I don't know if I'm on the right track. please help.
       A mixture of Na₂CO₃ and MgCO₃ of mass 7.63g is reacted with excess hydrochloric acid. The CO₂ gas generated occupies a volume of 1.67L at 1.24 atm and 26 degrees Celcius. From these data, calculate the percent composition by mass of Na₂CO₃ in the mixture.

I have already made a balanced equation:

Na₂CO₃ + MgCO₃ + 2HCl -> 2NaCl + MgCl₂ + 2CO₂ + 2H₂O

after that, I computed for the number of moles of CO₂ using the ideal gas equation and arrived with 0.0860 moles CO₂. I then calculated for the mass of carbon dioxide, then using this I calculated for the number of moles of Na₂CO₃ which turned out to be 4.29 x 10^-2. After computing for the number of moles I then computed for the mass of Na₂CO₃ which turned out to be 4.55 grams. My solution for percent composition involved using the computed mass of Na₂CO₃ divided by the given mass of Na₂CO₃ and MgCO₂ multiplied by a hundred resulting to 59.6%. Am I correct?

Thanks!

[sjb]

I'm not sure if you're right, but the approach seems wrong.

Essentially you have 2 things going on here

Na₂CO₃ + 2HCl -> 2CO₂ + 2NaCl + 2H₂O, and
Mg₂CO₃ + 2HCl -> 2CO₂ + MgCl₂ + 2H₂O.

So you have mass of the solid, which is equal to the mass of Na₂CO₃ + the mass of Mg₂CO₃, and the amount of CO₂, which comes from the decomposition.

Two equations, two unknowns.

What I think you have done is calculated the mass of Na₂CO₃ if there were an equimolar amount of Mg₂CO₃ and Na₂CO₃ present.

[enahs]

sjb is correct, your answer is wrong.

However, I do not like the two equation approach for this because it puts more emphasis on math and not thinking about what is going on behind it, in my opinion.
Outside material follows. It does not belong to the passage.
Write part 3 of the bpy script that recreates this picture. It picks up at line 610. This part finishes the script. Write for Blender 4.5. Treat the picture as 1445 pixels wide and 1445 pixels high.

But yes, math is required.

You have a mixture of two components, producing the same thing. Think about it at a molar level first.


1 mol Na₂CO₃ + 1 mol MgCO₃ -> 2 mol CO₂

You know the value for the total mols of CO2 produced (and I would use more significant figures in your calculations and do not round until the end, it is off a decent amount).

So you know

x mols Na₂CO₃ + y mols MgCO₃ -> 0.084 mols CO₂

Correct?
But you only know the mass, but how can you relate mass to mols?
Molecular Weight!

So, call one arbitrarily x and the other 7.63-x (because you know you have 7.63 grams total)

So now you have

   x g Na₂CO₃                      +         7.63 -x MgCO₃              =  0.084
 105.99 g Na₂CO₃ /mol                     84.32 g /  MgCO₃

Which the units cancel and leave mols + mols = 2 mols, which is what your balanced equation said.
You use the molecular weight to relate the mass to the amount of mols, as dictated by stoichmetry, directly into the balanced equation with the appropriate coefficient. It is no longer a system of equations and just a math problem, but the math is now displaying the chemical relationships.

Remember, balanced equation relates mols, not mass!

Now it is just the basic algebra and solving for x, and once you know x you know the other as well.

Hope that makes sense and helps.

[ainoko_hikaru]

oh, ok, thanks for pointing out my mistake. I'll try out the solution. Thanks for the help, enahs and sjb!